Lo que necesita una sociedad que
se precia de ir siempre hacía adelante, es cambiar su concepción sobre el hombre
y la masculinidad. Y una de las formas puede ser, otorgándole la posibilidad de
vivir y explorar su lado más sensible y emotivo, su parte más frágil, y tener
momentos de intimidad, de pena y de
pudor sin que se le reproche
nada. Que se entienda al hombre como un sujeto que se construye desde distintas
esferas y categorías que lo cruzan y por las cuales él transita. Haciendo
posible explorar nuevas formas de ser masculino. Los baños pueden ser un
ejemplo de ello. Baños más aseados, con un sentido amplio de la intimidad, que
no nos encasillen. Que no importe si orinas sentado o parado. Para que los
baños no sean espacios de reafirmación de una presunta condición de autómatas
emocionales. La masculinidad rígida debe ir quebrándose, para dar paso a una
forma menos tensionante de ser hombre.
Por: Márquez.
2 comentarios:
Hay muchas cosas que querría decirte a raíz de tu escrito, pero voy a quedarme con la fragilidad de lo másculino. En mi experiencia, la másculinidad era una cosa monolítica que se daba por sentado. Recuerdo mucho que a veces (cuando era cosa de urgencia) mis amigos o mis tios y yo, orinabamos al mismo tiempo en el inodoro. Lo importante era mirarse uno mismo, concentrarse en su ombligo, nada de desviar los ojos. Lo mismo ocurría cuando la polícía me llevó a una bodega, pasamos toda la noche en un camión, y si uno tenía que orinar, sacaba a su amigo por el lado y orinaba hacia la calle. Se supone que un hombre puede orinar en público sin problema, sin importar quién lo esté mirando. Pero ese orgullo de ser hombre, de tener un pene que zarandear en público, se ha visto conflictuado por el mundo moderno.
Las mujeres han hecho un trabajo serio de deconstrucción y construcción, se han pensado bien, se han soñado, se han liberado. Mientras tanto, la masculinidad monolitica se ha quedado allí, sin saber que hacer con la vida, reclamando como exclusivos unos espacios que ya no le pertecen del todo, y recordando esa bella epoca de antes, cuando podían bajarse los pantalones y asustar a las señoras.

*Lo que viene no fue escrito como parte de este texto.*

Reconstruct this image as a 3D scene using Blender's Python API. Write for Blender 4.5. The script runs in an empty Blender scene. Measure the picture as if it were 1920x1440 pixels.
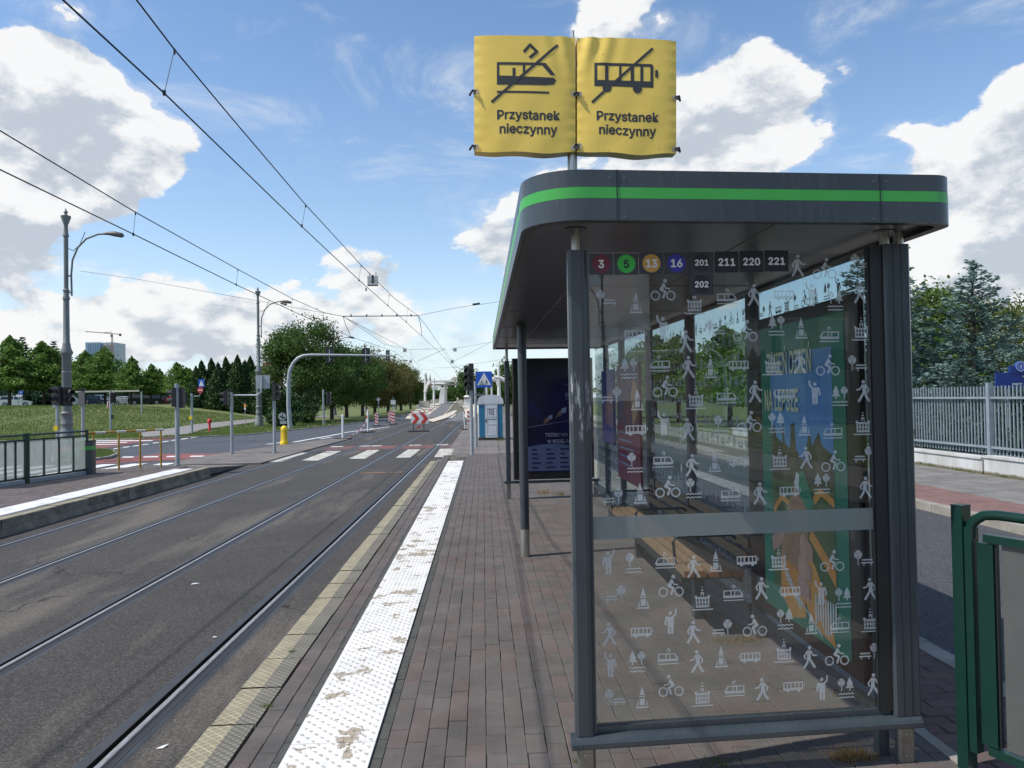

Me ha encantado leer esto! Lo he disfrutado completito, lo que dices es cierto y me parece que lo de "macho, machote, pecho peludo" es algo marcado más fuerte en algunas regiones de nuestro país, que en otras, pero en todo lado se ve y la verdad, me parece una pena que a estas alturas existan hombres que se sientan "más masculinos" por el tamaño de su pene, que por sus acciones ante cualquier persona.